Why I Like Raekwon the Chef

Raekwon on stage in Paris, November 2007

There are lots of things I like about Raekwon the Chef, whose gig at Matter in London I saw last night (a review for The Guardian will be linked to here when it's published later in the week).

I like that his new album, Only Built 4 Cuban Linx Pt II, tries to progress his music forward by taking its methodology back to the earliest records he made. I don't have any truck with the idea I've heard advanced that he's being retrogressive by re-immersing himself in a lyrical life of crime the real-life rap star left behind years ago: he's writing fiction - vivid and truth-inspired though it doubtless is - and we don't hold authors, novelists or screenwriters to such merciless account. (And besides which, in songs like Canal Street, Rae not only explores that duality, he makes it his home.) It's the best, freshest-sounding, most intricate and detailled and exciting hip hop record I've heard in ages. 

I also like that, on stage, Raekwon acts like he's making it all up as he goes along, just as we're supposed to think he does in his songs. I say "acts like" - but he almost certainly is. I also like that what you see on stage is also almost certainly what you'd get if you sat down to speak to him. I've interviewed him twice - most recently for this piece - and the between-song storyteller on stage at Matter last night felt like the same person who prefers rambling conversation to the ritualised formality of the question-and-answer session, who thinks about what he says as he's saying it, who never reverts to media-trained, knocking-out-the-next-interview script.

I like how he knows that he needs his fellow Wu-Tang Clan band mates, yet doesn't need them at all; the way, on record, he's generous to a fault, allowing Ghostface (always) and Inspectah Deck (a revivified, energised presence on OB4CL2) to take pole position, and how on stage he'll rap their lines, in something approximating their voices, as if they were his own.

I really like that he's a chubby bloke, and makes fun of that.

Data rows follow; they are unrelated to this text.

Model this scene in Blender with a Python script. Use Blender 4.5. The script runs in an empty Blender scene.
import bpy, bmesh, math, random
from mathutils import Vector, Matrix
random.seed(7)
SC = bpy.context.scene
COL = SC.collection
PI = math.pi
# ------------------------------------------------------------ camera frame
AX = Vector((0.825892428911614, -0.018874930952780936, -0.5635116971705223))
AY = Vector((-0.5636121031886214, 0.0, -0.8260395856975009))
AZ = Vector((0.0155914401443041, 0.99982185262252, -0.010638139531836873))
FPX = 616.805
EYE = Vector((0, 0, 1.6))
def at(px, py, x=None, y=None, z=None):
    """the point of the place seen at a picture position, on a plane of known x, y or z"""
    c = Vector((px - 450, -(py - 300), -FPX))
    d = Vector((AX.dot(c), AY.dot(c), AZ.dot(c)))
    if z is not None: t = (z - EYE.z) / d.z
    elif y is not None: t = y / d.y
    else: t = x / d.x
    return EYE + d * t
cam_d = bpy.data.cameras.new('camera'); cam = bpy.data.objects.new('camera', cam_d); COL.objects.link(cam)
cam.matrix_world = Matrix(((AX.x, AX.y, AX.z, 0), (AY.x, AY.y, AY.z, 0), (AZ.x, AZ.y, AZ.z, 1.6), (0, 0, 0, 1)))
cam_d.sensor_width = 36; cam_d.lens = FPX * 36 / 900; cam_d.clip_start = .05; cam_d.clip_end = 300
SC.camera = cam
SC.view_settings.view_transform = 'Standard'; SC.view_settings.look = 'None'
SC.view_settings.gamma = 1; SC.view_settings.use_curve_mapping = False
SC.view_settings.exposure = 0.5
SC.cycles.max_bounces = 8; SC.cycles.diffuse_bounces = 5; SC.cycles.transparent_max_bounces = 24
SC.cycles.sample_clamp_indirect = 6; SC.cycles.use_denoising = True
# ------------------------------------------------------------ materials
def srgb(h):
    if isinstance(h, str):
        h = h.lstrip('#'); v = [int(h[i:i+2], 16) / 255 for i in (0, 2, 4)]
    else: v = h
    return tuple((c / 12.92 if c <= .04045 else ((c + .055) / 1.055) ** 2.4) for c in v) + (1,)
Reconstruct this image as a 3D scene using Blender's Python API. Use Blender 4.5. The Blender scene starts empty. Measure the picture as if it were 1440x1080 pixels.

That gives the rest of us chubby blokes a bit of heart.

But most of all I like that at any one time you can see all of these attributes at once. You might miss the poise and precision of a more polished performer when you see a Raekwon show, but you're only seeing a facade from the others. Rae puts it all out there, all at once: the spasmodically dazzling genius, the drunken oaf, the dry witticisms and the gauche misfires, the musician with the filmmaker's eye for detail and the 20 years experience, and the random bloke in a t-shirt and woolly hat who seems to have found himself in front of a crowd after taking a wrong turning on the way back from the toilet. And I also like that I don't ever get the sense that this lack of artifice is deliberate. Raekwon just can't help being honest about who he is, what he does and how he thinks, and that makes his music and his performances all the more compelling.

Raekwon, London, July 22 2009 - the day after he finished OB4CL2.